La monarchie, par son comportement inique et ses pratiques douteuses, porte en elle les germes de sa propre destruction. Les jeunes du 20 février ont, sans doute, compris que le temps travaillait pour eux. Et même s’ils expérimentent jusque dans leur chair, le prix du succès, ils font mieux qu’un coup d’Etat ou un putsch de palais. Ils ébranlent chaque jour, un peu plus le pouvoir.

Marquons une pause et souvenons-nous de ce fameux Mémorandum que le Cheikh Yassine avait adressé en début de règne à Mohamed VI. Deux phrases y prennent, aujourd’hui une signification toute particulière:

La première exprime l’espoir fou, de voir le pays malade de sa dictature, entrer en rémission et prendre la place qu’il mérite dans le concert des nations civilisées. Elle disait en substance :

– « Le jeune monarque, Mohammed VI, jouit d’un capital-sympathie évident auprès de la jeunesse marocaine.
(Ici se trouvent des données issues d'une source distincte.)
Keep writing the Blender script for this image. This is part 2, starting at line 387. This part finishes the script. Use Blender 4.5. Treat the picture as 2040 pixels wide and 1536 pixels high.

Celle-ci semble découvrir en lui un copain, un symbole de délivrance et une promesse fraîche d’un avenir meilleur. Pendant les premières semaines de son règne, et partout où sa campagne d’inauguration le conduisit, le jeune roi est salué avec un enthousiasme juvénile réel et débordant »

La seconde est moins légère, puisqu’elle nous racontait déjà, l’histoire d’une faillite annoncée, et dont nous aurions bien fait l’économie :

– « On ne peut continuer à jeter la poudre aux yeux du monde, quand le Maroc est sur le fil du rasoir. On ne peut agir de la sorte quand le compte à rebours est déclenché. »

Il est pour le moins naturel que l’ego faisant, chacun de nous s’éprouve meilleur que son voisin. Cela relève presque de l’instinct de survie. Mais qu’une infime minorité pense qu’elle pourra, ad vitam aeternam, entretenir la légende qu’elle aurait droit de préemption sur plusieurs millions d’individus, relève de la stupidité pure et simple.